Amphenol's Q1 2026 earnings beat forecasts, but shares tumble 6.29% on profit-taking
Amphenol Corporation (APH) has reported strong first-quarter results for 2026, beating both revenue and earnings forecasts. The company’s shares saw a sharp drop of 6.29% as investors locked in gains following a post-earnings rally. Despite this, analysts remain divided on the stock’s future performance.
The company’s first-quarter revenue reached $7.62 billion, surpassing the projected $7.08 billion.

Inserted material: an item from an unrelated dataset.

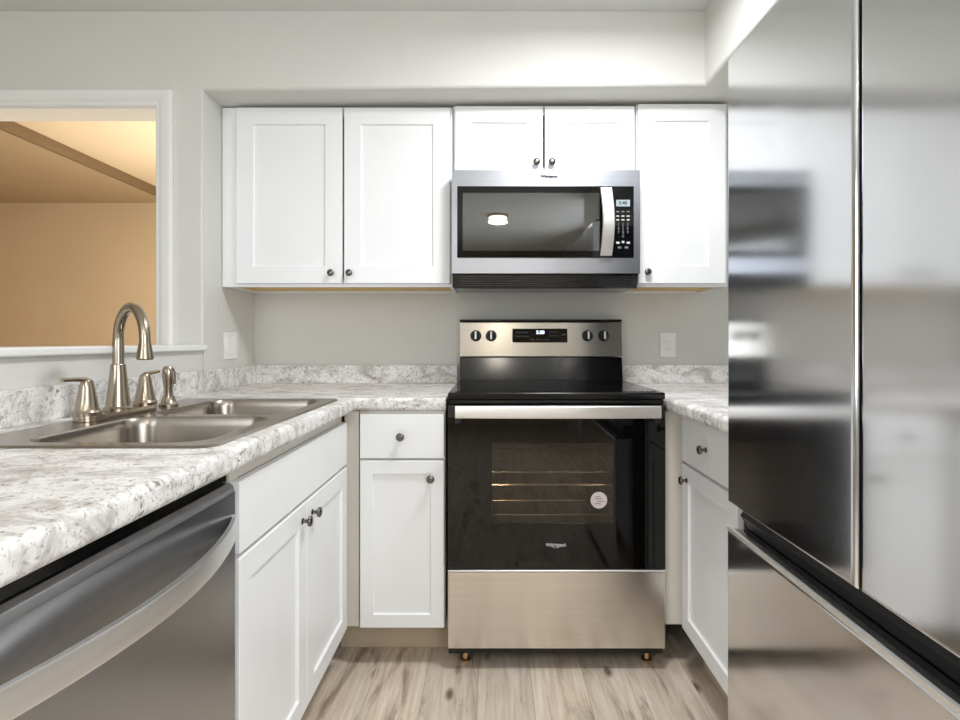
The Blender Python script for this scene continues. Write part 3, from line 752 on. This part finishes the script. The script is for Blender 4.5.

Earnings per share also exceeded expectations, coming in at $1.06 compared to the anticipated $0.95. This robust financial performance initially drove share prices higher before profit-taking led to a 6.29% decline.
Earlier in the year, Chief Executive Richard Norwitt sold over 515,000 shares for around $75.9 million. The move came as APH’s stock traded within a 52-week range of $80.32 to $167.04, reflecting significant volatility. Analysts have adjusted their outlook, with Wall Street Zen and Zacks shifting ratings from 'Buy' to 'Hold' due to valuation concerns. Currently, 13 analysts recommend 'Buy,' while two suggest 'Hold,' placing the average price target at $176.53. Technical indicators, however, still signal a 'Buy,' supported by a modest year-to-date return of 1.30%. APH’s financial health shows a debt-to-equity ratio of 1.18 after a recent senior notes offering. The stock trades at a price-to-earnings multiple of 36.70, with a PEG ratio of 1.20, indicating a premium valuation relative to growth expectations.
The company’s first-quarter beat has reinforced confidence in its financial strength, though the recent share dip highlights investor caution. With mixed analyst ratings and a high valuation, APH’s next moves will likely depend on market sentiment and future earnings performance.